Artemis mission: No astronauts on the Orion spaceship, but some unusual passengers

Onboard the Orion spacecraft are lots of unusual items that are on their way around the moon and back.
Written by Sabrina Ortiz, Editor

Snoopy was delivered to NASA's Kennedy Space Center on December 2, 2021.

Image: NASA / Kim Shiflett

On Wednesday, NASA finally launched the Orion spacecraft on its trip 40,000 miles beyond the moon and back. Although you might have heard that the first phase of Artemis is does not carry any astronauts, the spacecraft is far from empty, and in fact it has a few famous passengers.

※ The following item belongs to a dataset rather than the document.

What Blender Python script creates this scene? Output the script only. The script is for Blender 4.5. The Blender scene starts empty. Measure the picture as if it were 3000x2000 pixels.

Also: What is Artemis? Everything you need to know about NASA's new moon mission

Among the all-star celebrities is Snoopy, who you may recognize as the cute beagle from the comic strip Peanuts. The Snoopy plush has a very important mission onboard the Orion spacecraft: he will serve as a zero-gravity indicator and is even dressed for the occasion.

The toy puppy plush, dressed in a NASA spacesuit, will serve as a visual indicator of when the spacecraft hits the weightlessness of microgravity, according to NASA. Once the weightlessness is achieved, the plush Snoopy will float around the cabin like any other brave astronaut would. 

If you are concerned about Snoopy getting lonely on the flight, do not worry. He has lots of company, including Shaun the Sheep and Commander Moonikin Campos. 

In August, the European Space Agency (ESA) picked their first astronaut to travel to the moon, and it's none other than Shaun the Sheep. According to ESA, Shaun has undergone extensive astronaut training to undergo this mission. 

"This is an exciting time for Shaun and for us at ESA," says David Parker, ESA's director for human and robotic exploration. "We're woolly very happy that he's been selected for the mission and we understand that, although it might be a small step for a human, it's a giant leap for lambkind". 

A less fluffy, more human-like passenger on this flight is Commander Moonikin Campos, the purposeful manikin launching on Artemis I. The name for the manikin was decided by a NASA bracket naming contest in which the public could vote for a name for the manikin that would honor a NASA trailblazer. 

More than 300,000 votes determined that the manikin would honor Arturo Campos, a key figure in helping Apollo 13 come back home safely after facing some complications, according to NASA


The purposeful manikin.

Image: NASA

The male-bodied manikin was previously used in Orion's vibration tests and will occupy the commander's seat during the actual flight. Commander Moonikin Campos will be wearing an Orion Crew Survival System suit. 

NASA Orion suit
Image: NASA

The suit, also known as Orion suit, is equipped with technology features that would help protect human astronauts throughout all the different and challenging conditions of the flight. When humans actually board the spacecraft in the next Artemis phases, they will be wearing the same suit as Campos. 

The Artemis I official flight kit reveals some other interesting items on board the flight, including Lego Education mini-figures Kate and Kyle (a command pilot and a mission specialist respectively), Girl Scouts Space Science badges, Sycamore Tree seeds and even a sea pebble. 


Kate and Kyle will travel to space on the uncrewed Artemis I mission.